** Begin **
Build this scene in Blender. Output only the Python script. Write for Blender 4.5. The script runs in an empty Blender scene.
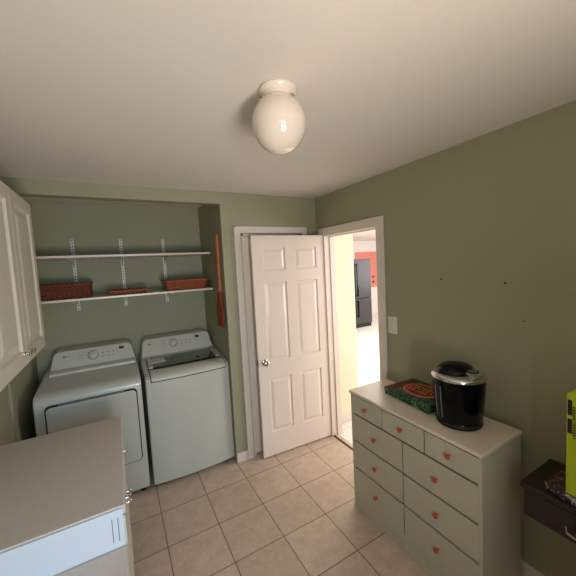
import bpy, math, random
from mathutils import Vector, Matrix
random.seed(7)
C = bpy.context.scene.collection
SC = bpy.context.scene

# ------------------------------------------------------------------ camera
YAW, PITCH, ROLL, FPX = -0.508, -0.074, -0.053, 308.67
fw = Vector((math.sin(-YAW)*math.cos(PITCH), math.cos(YAW)*math.cos(PITCH), math.sin(PITCH)))
rt = fw.cross(Vector((0, 0, 1))).normalized(); up = rt.cross(fw)
r2 = rt*math.cos(ROLL) + up*math.sin(ROLL); u2 = -rt*math.sin(ROLL) + up*math.cos(ROLL)
cd = bpy.data.cameras.new('camera'); cam = bpy.data.objects.new('camera', cd); C.objects.link(cam)
cd.sensor_width = 36; cd.lens = 36*FPX/576; cd.clip_start = 0.02
m = Matrix((r2, u2, -fw)).transposed().to_4x4(); m.translation = Vector((-1.831, -2.634, 1.782))
cam.matrix_world = m
SC.camera = cam

# ------------------------------------------------------------------ world, lights, exposure
w = bpy.data.worlds.new('world'); SC.world = w; w.use_nodes = True
w.node_tree.nodes['Background'].inputs[0].default_value = (0.75, 0.85, 1.0, 1)
w.node_tree.nodes['Background'].inputs[1].default_value = 0.3
SC.view_settings.view_transform = 'Standard'; SC.view_settings.look = 'None'
SC.view_settings.exposure = 0.0; SC.view_settings.gamma = 1; SC.view_settings.use_curve_mapping = False

def area(name, loc, target, sx, sy, power, col, spread=180):
    l = bpy.data.lights.new(name, 'AREA'); l.shape = 'RECTANGLE'; l.size = sx; l.size_y = sy
    l.energy = power; l.color = col; l.spread = math.radians(spread)
    o = bpy.data.objects.new(name, l); C.objects.link(o); o.location = loc
    o.rotation_euler = (Vector(target)-Vector(loc)).to_track_quat('-Z', 'Y').to_euler()
    return o
# daylight through the window of the near wall (sky comes down cool, garden bounce goes up warm)
area('window_skylight', (-1.75, -3.55, 1.55), (-1.95, 0.0, 0.0), 1.0, 1.2, 11, (0.30, 0.62, 1.0), 110)
area('window_garden_bounce', (-1.45, -3.50, 1.10), (-0.45, -1.5, 2.9), 0.7, 0.7, 44, (1.0, 0.93, 0.82), 150)
# daylight in the hall beyond the doorway, and added fill lights for the kitchen
area('hall_daylight', (2.2, -1.7, 1.5), (0.0, -0.2, 0.7), 1.2, 1.6, 52, (0.93, 0.95, 1.0))
area('kitchen_ceiling_fill', (3.0, 1.2, 2.40), (3.0, 1.3, 0), 3.0, 3.5, 180, (1.0, 0.95, 0.88))  # added panel under the ceiling that brightens the kitchen
area('kitchen_side_fill', (6.3, 1.5, 1.5), (3.0, 3.0, 1.0), 1.8, 1.4, 70, (0.95, 0.97, 1.0))  # added side fill, no window is built behind it

# ------------------------------------------------------------------ materials
def lin(c):
    return tuple(((x/255)/12.92 if x/255 <= 0.04045 else (((x/255)+0.055)/1.055)**2.4) for x in c) + (1,)
def mat(name, rgb, rough=0.5, metal=0.0, var=0.04, vscale=6.0, bump=0.0, bscale=200.0, spec=0.5, coat=0.0, stretch=None):
    m = bpy.data.materials.new(name); m.use_nodes = True; nt = m.node_tree; N = nt.nodes; L = nt.links
    b = N['Principled BSDF']; b.inputs['Roughness'].default_value = rough; b.inputs['Metallic'].default_value = metal
    b.inputs['Specular IOR Level'].default_value = spec; b.inputs['Coat Weight'].default_value = coat
    tc = N.new('ShaderNodeTexCoord'); mp = N.new('ShaderNodeMapping'); L.new(tc.outputs['Object'], mp.inputs[0])
    if stretch: mp.inputs['Scale'].default_value = stretch
    no = N.new('ShaderNodeTexNoise'); no.inputs['Scale'].default_value = vscale; no.inputs['Detail'].default_value = 5
    L.new(mp.outputs[0], no.inputs['Vector'])
    cr = N.new('ShaderNodeValToRGB'); c = lin(rgb)
    cr.color_ramp.elements[0].position = 0.3; cr.color_ramp.elements[1].position = 0.7
    cr.color_ramp.elements[0].color = tuple(x*(1-var) for x in c[:3]) + (1,)
    cr.color_ramp.elements[1].color = tuple(min(1, x*(1+var)) for x in c[:3]) + (1,)
    L.new(no.outputs[0], cr.inputs[0]); L.new(cr.outputs[0], b.inputs['Base Color'])
    if bump:
        n2 = N.new('ShaderNodeTexNoise'); n2.inputs['Scale'].default_value = bscale; n2.inputs['Detail'].default_value = 3
        L.new(mp.outputs[0], n2.inputs['Vector'])
        bp = N.new('ShaderNodeBump'); bp.inputs['Strength'].default_value = bump; bp.inputs['Distance'].default_value = 0.002
        L.new(n2.outputs[0], bp.inputs['Height']); L.new(bp.outputs[0], b.inputs['Normal'])
    return m
M = dict(
    green=mat('sage_green_wall_paint', (157, 154, 125), 0.6, var=0.02, vscale=1.5, bump=0.25, bscale=160),
    ceil=mat('ceiling_paint', (220, 211, 203), 0.8, var=0.015, vscale=1.2, bump=0.3, bscale=120),
    trim=mat('white_trim_paint', (228, 214, 200), 0.35, var=0.01, bump=0.05),
    cream=mat('cream_hall_paint', (240, 224, 192), 0.6, var=0.01, bump=0.1),
    kwall=mat('white_kitchen_paint', (238, 228, 222), 0.6, var=0.01),
    coral=mat('coral_paint', (226, 134, 118), 0.5, var=0.05, vscale=3),
    cab=mat('cabinet_thermofoil', (208, 199, 184), 0.3, var=0.01, bump=0.03),
    top=mat('laminate_top', (208, 194, 180), 0.45, var=0.03, vscale=90, bump=0.05),
    endp=mat('white_end_panel', (215, 218, 224), 0.35, var=0.01),
    appl=mat('appliance_enamel', (192, 190, 176), 0.25, var=0.01, coat=0.2),
    appl_p=mat('appliance_plastic', (192, 189, 174), 0.35, var=0.01),
    gap=mat('dark_gap', (22, 22, 20), 0.7),
    grey=mat('grey_ring', (120, 122, 118), 0.35, metal=0.3),
    display=mat('black_display', (14, 15, 16), 0.15),
    glass=mat('tinted_lid_glass', (70, 78, 70), 0.08, var=0.35, vscale=9, coat=0.5),
    chrome=mat('chrome', (215, 213, 210), 0.15, metal=1.0, var=0.01),
    nickel=mat('satin_nickel', (190, 180, 168), 0.25, metal=1.0, var=0.02),
    bronze=mat('dark_hinge_metal', (95, 84, 72), 0.4, metal=0.8),
    dress=mat('dresser_laminate', (190, 180, 156), 0.42, var=0.015, vscale=12, bump=0.05),
    dresst=mat('dresser_top_laminate', (224, 206, 184), 0.3, var=0.02, vscale=30, bump=0.04),
    wood=mat('reddish_wood_knob', (190, 72, 36), 0.35, var=0.2, vscale=60),
    brown=mat('dark_walnut', (36, 22, 16), 0.3, var=0.35, vscale=7, stretch=(8, 1, 8), coat=0.2),
    wick=mat('wicker', (128, 62, 38), 0.6, var=0.5, vscale=40, bump=0.9, bscale=90, stretch=(0.5, 0.5, 3)),
    wick2=mat('wicker_honey', (170, 92, 52), 0.6, var=0.45, vscale=40, bump=0.9, bscale=90, stretch=(0.5, 0.5, 3)),
    handle=mat('orange_wood_handle', (176, 104, 62), 0.5, var=0.25, vscale=14, stretch=(4, 4, 0.6)),
    straw=mat('red_brown_broom_straw', (150, 70, 36), 0.8, var=0.5, vscale=60, stretch=(4, 4, 0.2), bump=0.8, bscale=80),
    porc=mat('white_porcelain', (228, 212, 196), 0.25, var=0.01, coat=0.3),
    opal=mat('opal_glass', (226, 208, 192), 0.08, var=0.01, coat=1.0),
    black=mat('glossy_black_plastic', (4, 4, 5), 0.10, var=0.1, spec=0.25),
    rubber=mat('black_rubber', (16, 16, 16), 0.6),
    steel=mat('black_stainless', (70, 68, 68), 0.4, metal=0.5, var=0.1, vscale=3),
    boxg=None, red=mat('red_print', (200, 52, 44), 0.4, var=0.1), redd=mat('dark_red_print', (92, 18, 20), 0.4, var=0.1),
    pink=mat('pale_pink_print', (236, 160, 148), 0.4), gold=mat('gold_print', (196, 130, 48), 0.4, var=0.3, vscale=60),
    yel=mat('yellow_green_carton', (188, 198, 24), 0.4, var=0.03), yeld=mat('olive_carton_print', (150, 155, 30), 0.4, var=0.1),
    blk=mat('black_print', (16, 16, 14), 0.5), ivory=mat('ivory_plastic', (226, 216, 198), 0.35),
    thresh=mat('dark_threshold', (58, 44, 38), 0.5, var=0.2),
    leaf=mat('door_leaf_paint', (236, 218, 202), 0.3, var=0.01, bump=0.06, bscale=60, stretch=(2, 2, 0.2)),
)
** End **
Repeat the lines above, starting at the first and stopping after the line that holds "SC = bpy.context.scene", with the pictures left out.

#### Final result
Build this scene in Blender. Output only the Python script. Write for Blender 4.5. The script runs in an empty Blender scene.
import bpy, math, random
from mathutils import Vector, Matrix
random.seed(7)
C = bpy.context.scene.collection
SC = bpy.context.scene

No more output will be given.